Monday, Jul. 03, 1944

To answer some of the questions subscribers all over the world have been asking about how TIME gathers, verifies, writes and distributes its news.

You never can tell about Artzybasheff.

TIME'S editors were just as surprised as you must have been when they took a second look at the stern of the sinking Jap warship on this week's cover.

Most of our cover backgrounds are completely thought through in advance in conferences between the artist and TIME'S editors. But Artzybasheffs startling imagination works best when he is bent over his drawing-board all alone--and the rough sketch he brings in for a final okay is often worlds away from anything TIME'S editor thought of at the start.

Sometimes the newsmaker Artzybasheff is asked to paint lends himself to fairly conventional treatment, but even then "Artzy" is likely to surprise us. (When we put "Hangman" Heydrich on our cover, for example, we planned just one noose in the background, but Artzybasheff had so much fun tying knots on paper that he kept right on until there were ropes enough for 22 executions.)

But often as not he works into his painting some dramatic animal-like machine like the one this week. They are almost his trademark today; perhaps you remember the flying freight-cars behind Air Transport's General George--the sea serpent submarines around Nazi Admiral Doenitz--or the pistol-pointing battleship behind smirking Admiral Nagano of the Japanese Navy.

At first glance, you'd never think of Artzybasheff as an artist--much less an artist of such imaginative unpredictability. And I'm sure you'd never guess that his life has been so exciting and so colorful.

His accent is more Boston than any thing else (he was born in Kharkov, Russia, in 1899, the son of a successful novelist and playwright--grew tip in St. Petersburg--finished school there just before the revolution). He is low-voiced, restrained--and he wears rimless pinch-nose glasses (he served for five months as a machine gunner in the Ukrainian Army, then signed as seaman on a munitions ship bound for America--reached New York unable to speak English and with only 14-c- in Turkish money in his pocket. For months he worked as an engraver's assistant at $13 a week--lost his job when he asked for a $3 raise--made enough money to establish himself as an artist by shipping for five months on a Standard Oil tanker to South America). In brief, you would say he looks for all the world like a cautious banker (he has designed women's clothes, a Russian restaurant, stage sets, a night club--illustrated more than 50 books, written and illustrated two children's books of his own).

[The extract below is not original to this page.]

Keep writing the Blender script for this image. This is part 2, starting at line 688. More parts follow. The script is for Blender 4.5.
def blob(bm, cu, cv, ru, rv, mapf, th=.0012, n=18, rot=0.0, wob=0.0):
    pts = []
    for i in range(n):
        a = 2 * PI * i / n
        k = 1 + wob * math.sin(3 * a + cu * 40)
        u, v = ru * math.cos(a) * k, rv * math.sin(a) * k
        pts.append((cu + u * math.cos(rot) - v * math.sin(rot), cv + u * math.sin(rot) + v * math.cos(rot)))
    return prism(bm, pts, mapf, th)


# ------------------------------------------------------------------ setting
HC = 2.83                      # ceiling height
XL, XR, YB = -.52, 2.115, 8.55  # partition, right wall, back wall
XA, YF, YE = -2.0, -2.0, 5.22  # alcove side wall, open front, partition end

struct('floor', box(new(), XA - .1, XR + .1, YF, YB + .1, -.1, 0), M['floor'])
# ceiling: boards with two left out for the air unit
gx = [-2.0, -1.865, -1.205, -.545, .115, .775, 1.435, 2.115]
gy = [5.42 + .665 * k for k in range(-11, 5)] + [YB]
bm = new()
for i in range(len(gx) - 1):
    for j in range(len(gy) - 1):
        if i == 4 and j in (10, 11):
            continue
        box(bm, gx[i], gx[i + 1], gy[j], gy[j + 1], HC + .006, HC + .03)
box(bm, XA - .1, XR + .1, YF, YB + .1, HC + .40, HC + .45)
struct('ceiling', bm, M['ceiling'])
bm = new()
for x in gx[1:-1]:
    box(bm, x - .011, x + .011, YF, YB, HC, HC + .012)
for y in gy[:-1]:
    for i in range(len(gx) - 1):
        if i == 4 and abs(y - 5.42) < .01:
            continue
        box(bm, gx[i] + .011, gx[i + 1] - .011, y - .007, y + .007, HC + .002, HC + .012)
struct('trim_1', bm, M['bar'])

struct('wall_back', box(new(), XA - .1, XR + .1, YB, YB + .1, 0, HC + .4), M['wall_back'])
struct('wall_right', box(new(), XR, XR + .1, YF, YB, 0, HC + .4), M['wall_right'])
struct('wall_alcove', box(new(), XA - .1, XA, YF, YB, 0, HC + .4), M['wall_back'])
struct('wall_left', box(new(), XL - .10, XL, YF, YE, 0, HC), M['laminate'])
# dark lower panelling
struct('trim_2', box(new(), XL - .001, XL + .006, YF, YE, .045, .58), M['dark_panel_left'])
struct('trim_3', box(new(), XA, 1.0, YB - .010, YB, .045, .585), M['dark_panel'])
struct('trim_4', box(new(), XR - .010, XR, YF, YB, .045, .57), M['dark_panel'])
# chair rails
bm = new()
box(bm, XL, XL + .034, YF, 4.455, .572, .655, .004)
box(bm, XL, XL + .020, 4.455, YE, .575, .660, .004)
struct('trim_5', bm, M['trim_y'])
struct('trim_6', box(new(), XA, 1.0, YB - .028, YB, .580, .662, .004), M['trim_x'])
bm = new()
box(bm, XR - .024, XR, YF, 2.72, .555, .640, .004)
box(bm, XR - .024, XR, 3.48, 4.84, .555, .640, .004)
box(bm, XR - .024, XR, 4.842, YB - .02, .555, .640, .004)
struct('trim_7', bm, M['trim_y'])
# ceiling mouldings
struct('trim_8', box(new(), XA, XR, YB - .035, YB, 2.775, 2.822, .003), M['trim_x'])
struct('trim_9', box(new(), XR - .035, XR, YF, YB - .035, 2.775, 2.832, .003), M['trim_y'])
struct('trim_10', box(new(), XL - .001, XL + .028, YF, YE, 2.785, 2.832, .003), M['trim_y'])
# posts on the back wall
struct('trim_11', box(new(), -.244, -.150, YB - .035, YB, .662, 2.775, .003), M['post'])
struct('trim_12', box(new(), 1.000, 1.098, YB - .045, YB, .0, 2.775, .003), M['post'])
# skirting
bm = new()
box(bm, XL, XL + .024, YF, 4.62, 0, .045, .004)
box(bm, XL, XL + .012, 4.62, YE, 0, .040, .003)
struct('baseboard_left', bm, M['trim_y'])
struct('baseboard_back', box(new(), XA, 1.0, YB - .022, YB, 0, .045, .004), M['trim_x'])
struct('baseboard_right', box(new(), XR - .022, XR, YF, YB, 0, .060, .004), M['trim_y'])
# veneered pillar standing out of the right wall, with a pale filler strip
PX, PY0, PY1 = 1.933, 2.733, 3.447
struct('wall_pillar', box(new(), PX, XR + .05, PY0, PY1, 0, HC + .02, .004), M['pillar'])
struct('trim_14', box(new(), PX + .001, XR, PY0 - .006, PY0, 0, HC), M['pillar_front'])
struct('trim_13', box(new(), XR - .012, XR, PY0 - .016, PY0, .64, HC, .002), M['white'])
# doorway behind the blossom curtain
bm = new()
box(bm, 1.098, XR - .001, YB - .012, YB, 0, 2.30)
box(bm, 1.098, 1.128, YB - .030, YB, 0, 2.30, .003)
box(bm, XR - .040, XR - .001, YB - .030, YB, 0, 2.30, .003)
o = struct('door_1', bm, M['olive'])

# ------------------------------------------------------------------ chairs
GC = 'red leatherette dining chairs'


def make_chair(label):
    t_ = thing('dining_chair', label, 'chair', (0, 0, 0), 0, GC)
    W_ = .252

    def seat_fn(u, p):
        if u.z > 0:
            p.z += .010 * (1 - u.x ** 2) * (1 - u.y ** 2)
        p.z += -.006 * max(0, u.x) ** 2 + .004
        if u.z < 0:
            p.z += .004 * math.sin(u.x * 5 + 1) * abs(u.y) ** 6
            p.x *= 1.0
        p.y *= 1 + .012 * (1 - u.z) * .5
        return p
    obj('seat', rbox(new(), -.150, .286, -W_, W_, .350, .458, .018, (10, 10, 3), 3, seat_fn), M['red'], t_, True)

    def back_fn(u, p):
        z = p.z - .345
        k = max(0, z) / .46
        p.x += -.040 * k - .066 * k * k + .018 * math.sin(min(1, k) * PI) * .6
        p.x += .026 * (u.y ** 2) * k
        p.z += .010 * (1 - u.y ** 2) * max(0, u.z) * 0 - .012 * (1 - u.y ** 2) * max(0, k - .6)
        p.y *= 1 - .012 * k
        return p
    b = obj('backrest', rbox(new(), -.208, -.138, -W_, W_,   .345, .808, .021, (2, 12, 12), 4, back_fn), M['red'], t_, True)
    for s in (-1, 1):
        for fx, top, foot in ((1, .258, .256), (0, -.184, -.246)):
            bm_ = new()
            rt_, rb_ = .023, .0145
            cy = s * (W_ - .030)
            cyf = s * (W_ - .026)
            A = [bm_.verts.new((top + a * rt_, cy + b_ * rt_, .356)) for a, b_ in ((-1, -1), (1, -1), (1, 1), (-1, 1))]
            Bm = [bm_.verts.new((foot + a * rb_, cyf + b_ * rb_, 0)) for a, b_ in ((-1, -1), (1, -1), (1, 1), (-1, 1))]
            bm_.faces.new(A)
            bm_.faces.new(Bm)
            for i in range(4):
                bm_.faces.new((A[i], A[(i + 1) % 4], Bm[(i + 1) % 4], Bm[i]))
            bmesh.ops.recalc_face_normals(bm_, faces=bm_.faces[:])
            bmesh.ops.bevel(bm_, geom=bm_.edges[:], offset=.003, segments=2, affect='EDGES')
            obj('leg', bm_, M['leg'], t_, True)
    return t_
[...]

Artzybasheff did his first work for TIME in 1934, when he illustrated a letter we call Scheherazade ("More wonderful than the Arabian Nights are the true stories brought to you each week in the pages of TIME"--see cut).

Three years ago, when we started putting paintings instead of photographs on our covers, Artzybasheff was one of the first artists TIME'S editors asked to try his hand at it. We have now published 33 of his men-of-the-week (nine of them fellow Russians)--and we have five other Artzy basheffs in our "cover bank," each ready to print the moment the personality it so unpredictably portrays takes his place in the spotlight of the news.